И потому создатели послевоенного внешнеполитического консенсуса не смогли обрести уверенности поддержать своего президента. Они сами оказались первыми мишенями демонстраций в защиту мира — и это событие воспринималось ими с особой горечью, ибо в авангарде движения за мир находились люди, которыми они восхищались и которых давно считали своей надеждой и опорой. Высшие руководители были когда-то рядовыми движения к «новым рубежам» и метафорически, если не реально, видели в протестующих своих последователей. Не одобряя методов движения за мир, ключевые фигуры администрации Джонсона скатились к союзу «де-факто» с наиболее радикальными из его участников. Что, естественно, усиливало недовольство президента: ведь подобная двойственность делала общенациональный консенсус невозможным.
Никсон решил биться ради достижения почетного мира. И поскольку я был его главным помощником в осуществлении этих усилий на практике, на мой рассказ об этом неизбежно оказывает влияние та роль, которую я играл, и мое согласие с основными ее предпосылками.
В промежутке между выборами и инаугурацией Никсон попросил меня проинформировать северовьетнамцев о своей преданности делу мира, который мог бы быть достигнут путем переговоров. Ответом было предъявление нам стандартного с того времени требования Ханоя: безоговорочный уход Америки, сопряженный со свержением правительства Нгуена Ван Тхиеу в Сайгоне.
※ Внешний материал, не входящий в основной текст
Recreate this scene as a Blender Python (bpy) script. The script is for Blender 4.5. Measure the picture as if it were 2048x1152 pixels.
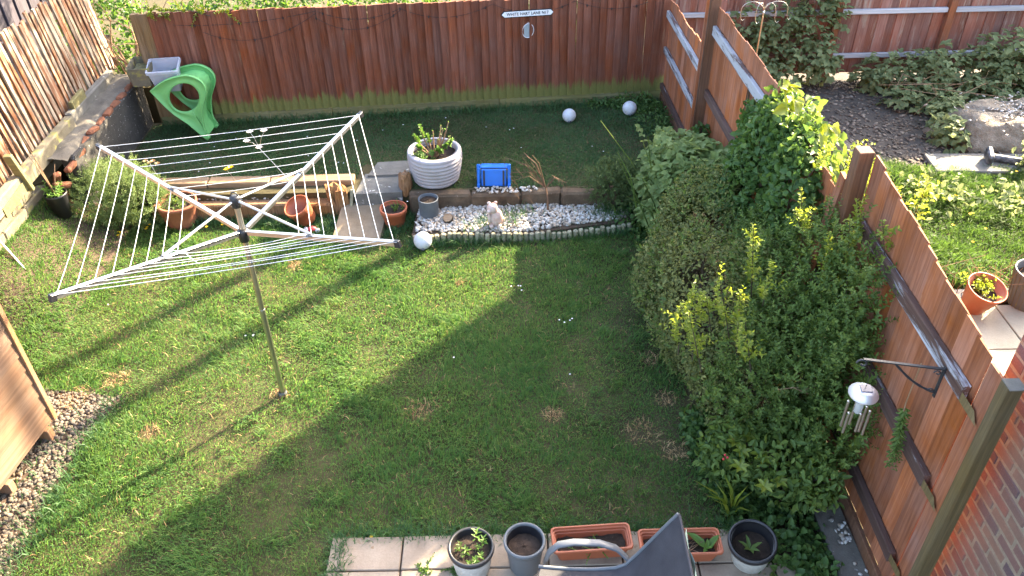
import bpy, math, random
import numpy as np
from mathutils import Vector, Matrix

rng = np.random.default_rng(11)
random.seed(11)
for o in list(bpy.data.objects):
    bpy.data.objects.remove(o)
SC = bpy.context.scene
COL = SC.collection

# ------------------------------------------------------------------ camera, sky, sun, exposure
FPX, PITCH, ROLL, CH = 1660.0, math.radians(37.9), math.radians(1.3), 4.9
_f = np.array([0, math.cos(PITCH), -math.sin(PITCH)])
_r0 = np.array([1.0, 0, 0]); _d0 = -np.cross(_r0, _f)
CR = math.cos(ROLL) * _r0 + math.sin(ROLL) * _d0
CD = math.cos(ROLL) * _d0 - math.sin(ROLL) * _r0
CC = np.array([0, 0, CH])
cam = bpy.data.cameras.new('camera')
cam.sensor_width = 36.0
cam.lens = FPX / 2048 * 36.0
cam.clip_start, cam.clip_end = 0.05, 500
camo = bpy.data.objects.new('camera', cam)
COL.objects.link(camo)
camo.matrix_world = Matrix(((CR[0], -CD[0], -_f[0], 0), (CR[1], -CD[1], -_f[1], 0), (CR[2], -CD[2], -_f[2], CH), (0, 0, 0, 1)))
SC.camera = camo

SUN_EL, SUN_AZ = math.radians(29.0), math.radians(45.0)      # sun stands behind the far right corner
w = bpy.data.worlds.new('World'); SC.world = w; w.use_nodes = True
wn = w.node_tree
sky = wn.nodes.new('ShaderNodeTexSky'); sky.sky_type = 'NISHITA'; sky.sun_disc = False
sky.sun_elevation = SUN_EL; sky.sun_rotation = SUN_AZ
sky.air_density, sky.dust_density, sky.ozone_density = 1.0, 4.0, 0.7
bg = wn.nodes['Background']; bg.inputs['Strength'].default_value = 0.15
wn.links.new(sky.outputs[0], bg.inputs[0])
sun = bpy.data.lights.new('sun', 'SUN'); sun.energy = 4.9; sun.angle = math.radians(0.55); sun.color = (1.0, 0.83, 0.56)
suno = bpy.data.objects.new('sun', sun); COL.objects.link(suno)
sdir = Vector((math.sin(SUN_AZ) * math.cos(SUN_EL), math.cos(SUN_AZ) * math.cos(SUN_EL), math.sin(SUN_EL)))
suno.rotation_euler = sdir.to_track_quat('Z', 'Y').to_euler()
suno.location = (9, 9, 12)
vs = SC.view_settings
vs.view_transform = 'Standard'; vs.look = 'None'; vs.exposure = 3.15; vs.gamma = 1.0; vs.use_curve_mapping = False

# ------------------------------------------------------------------ helpers
def ray(x, y): return (x - 1024) / FPX * CR + (y - 576) / FPX * CD + _f
def at(x, y, z=0.0):
    v = ray(x, y); return CC + v * ((z - CH) / v[2])
def atY(x, y, Y):
    v = ray(x, y); return CC + v * (Y / v[1])
def atX(x, y, X):
    v = ray(x, y); return CC + v * (X / v[0])
def unit(v):
    v = np.asarray(v, float); n = np.linalg.norm(v); return v / n if n > 1e-9 else v
def rotz(a): c, s = math.cos(a), math.sin(a); return np.array([[c, -s, 0], [s, c, 0], [0, 0, 1.0]])
def rotx(a): c, s = math.cos(a), math.sin(a); return np.array([[1.0, 0, 0], [0, c, -s], [0, s, c]])
def roty(a): c, s = math.cos(a), math.sin(a); return np.array([[c, 0, s], [0, 1.0, 0], [-s, 0, c]])

OFF = {}
def tag(o, label=None, cat=None, group=None, kind=None):
    if label: o['label'] = label
    if cat: o['category'] = cat
    if group: o['group'] = group
    if kind: o['kind'] = kind
    return o
def thing(name, loc, label, cat, group=None):
    o = bpy.data.objects.new(name, None); o.empty_display_size = 0.05
    COL.objects.link(o); o.location = loc; OFF[o.name] = np.array(loc, float)
    return tag(o, label, cat, group)
def link(name, me, mat, parent=None, off=None, smooth=False):
    o = bpy.data.objects.new(name, me); COL.objects.link(o)
    if mat is not None:
        me.materials.clear(); me.materials.append(mat)
    if smooth: me.polygons.foreach_set('use_smooth', np.ones(len(me.polygons), bool))
    if parent is not None:
        o.parent = parent
    OFF[o.name] = off
    return o
def npmesh(name, V, F, mat, parent=None, smooth=False, world=True):
    """one mesh object out of arrays: V (n,3) world coordinates, F (m,k)"""
    V = np.asarray(V, float); F = np.asarray(F, np.int32)
    off = OFF[parent.name] if parent is not None else np.zeros(3)
    me = bpy.data.meshes.new(name)
    n, (m, k) = len(V), F.shape
    me.vertices.add(n); me.vertices.foreach_set('co', (V - off).astype(np.float32).ravel())
    me.loops.add(m * k); me.loops.foreach_set('vertex_index', F.ravel())
    me.polygons.add(m); me.polygons.foreach_set('loop_start', np.arange(0, m * k, k, dtype=np.int32))
    me.update(calc_edges=True)
    return link(name, me, mat, parent, off if parent is not None else np.zeros(3), smooth)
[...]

Ханой даже не задался целью проверить искренность заявлений Никсона. Не успели пройти три недели с момента инаугурации Никсона, как он начал новое наступление — так называемое мини-наступление праздника Тэт, — по ходу которого в продолжение четырех месяцев каждый месяц убивали в среднем по тысяче американцев. Ясно, что компромиссное предложение Никсона не вызвало у этих непреклонных лидеров ни малейшего желания пойти ему навстречу. И Ханой ни в малейшей степени не чувствовал себя связанным достигнутым в 1968 году «взаимопониманием» с администрацией Джонсона: что он-де не воспользуется в своих целях перерывом в бомбардировках.